* START *

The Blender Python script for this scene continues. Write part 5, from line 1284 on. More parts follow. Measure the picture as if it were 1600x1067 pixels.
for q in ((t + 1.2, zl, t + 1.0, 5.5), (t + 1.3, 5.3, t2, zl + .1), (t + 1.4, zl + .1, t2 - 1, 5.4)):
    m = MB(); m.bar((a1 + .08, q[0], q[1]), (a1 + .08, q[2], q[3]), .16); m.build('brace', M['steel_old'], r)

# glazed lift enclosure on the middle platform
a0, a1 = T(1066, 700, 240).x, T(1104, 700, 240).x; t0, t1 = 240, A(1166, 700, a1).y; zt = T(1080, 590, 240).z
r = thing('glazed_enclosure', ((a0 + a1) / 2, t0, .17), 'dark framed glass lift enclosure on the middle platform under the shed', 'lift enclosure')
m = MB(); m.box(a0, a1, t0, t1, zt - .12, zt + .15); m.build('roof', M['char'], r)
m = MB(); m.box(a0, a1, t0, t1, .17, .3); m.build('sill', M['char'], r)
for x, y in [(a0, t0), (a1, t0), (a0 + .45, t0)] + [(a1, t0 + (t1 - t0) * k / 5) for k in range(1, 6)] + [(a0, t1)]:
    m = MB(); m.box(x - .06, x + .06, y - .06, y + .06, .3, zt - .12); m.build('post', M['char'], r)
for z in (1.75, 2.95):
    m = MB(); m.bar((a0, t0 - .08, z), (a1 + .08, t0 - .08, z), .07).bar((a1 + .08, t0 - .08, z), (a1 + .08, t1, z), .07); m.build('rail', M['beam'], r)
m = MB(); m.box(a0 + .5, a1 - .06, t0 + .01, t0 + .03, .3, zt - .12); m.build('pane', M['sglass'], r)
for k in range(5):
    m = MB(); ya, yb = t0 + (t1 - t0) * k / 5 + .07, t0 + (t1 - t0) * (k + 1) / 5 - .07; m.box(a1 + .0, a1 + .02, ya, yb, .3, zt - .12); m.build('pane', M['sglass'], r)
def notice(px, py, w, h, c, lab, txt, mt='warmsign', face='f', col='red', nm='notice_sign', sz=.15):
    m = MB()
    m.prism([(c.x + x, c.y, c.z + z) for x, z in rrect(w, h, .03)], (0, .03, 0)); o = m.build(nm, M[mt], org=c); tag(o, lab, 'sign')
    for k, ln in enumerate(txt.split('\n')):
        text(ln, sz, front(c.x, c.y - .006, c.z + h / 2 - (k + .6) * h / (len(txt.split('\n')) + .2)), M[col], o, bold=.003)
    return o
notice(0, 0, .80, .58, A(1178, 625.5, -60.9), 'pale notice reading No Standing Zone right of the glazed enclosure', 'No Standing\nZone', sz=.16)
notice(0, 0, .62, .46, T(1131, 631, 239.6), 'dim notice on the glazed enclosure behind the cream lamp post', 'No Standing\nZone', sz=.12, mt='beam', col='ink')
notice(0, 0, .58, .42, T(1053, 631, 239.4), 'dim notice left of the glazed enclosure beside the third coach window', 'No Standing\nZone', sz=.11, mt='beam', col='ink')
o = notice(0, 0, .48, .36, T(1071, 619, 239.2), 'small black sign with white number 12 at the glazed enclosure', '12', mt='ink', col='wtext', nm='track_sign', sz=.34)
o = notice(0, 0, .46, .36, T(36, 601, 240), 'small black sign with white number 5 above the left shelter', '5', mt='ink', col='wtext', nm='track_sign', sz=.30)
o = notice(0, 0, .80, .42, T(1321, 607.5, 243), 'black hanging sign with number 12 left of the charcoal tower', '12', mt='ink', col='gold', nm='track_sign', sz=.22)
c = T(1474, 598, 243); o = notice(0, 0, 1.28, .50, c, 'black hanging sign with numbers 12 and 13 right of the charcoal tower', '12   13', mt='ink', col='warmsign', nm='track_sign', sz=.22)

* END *

▶ _YOUR GOAL_: Exactly as they appear, please write out the lines from the opening of the listing above down to the line containing "m = MB(); m.bar((a1", with both end lines included.

▶ _COMPLETED TASK_:
The Blender Python script for this scene continues. Write part 5, from line 1284 on. More parts follow. Measure the picture as if it were 1600x1067 pixels.
for q in ((t + 1.2, zl, t + 1.0, 5.5), (t + 1.3, 5.3, t2, zl + .1), (t + 1.4, zl + .1, t2 - 1, 5.4)):
    m = MB(); m.bar((a1 + .08, q[0], q[1]), (a1 + .08, q[2], q[3]), .16); m.build('brace', M['steel_old'], r)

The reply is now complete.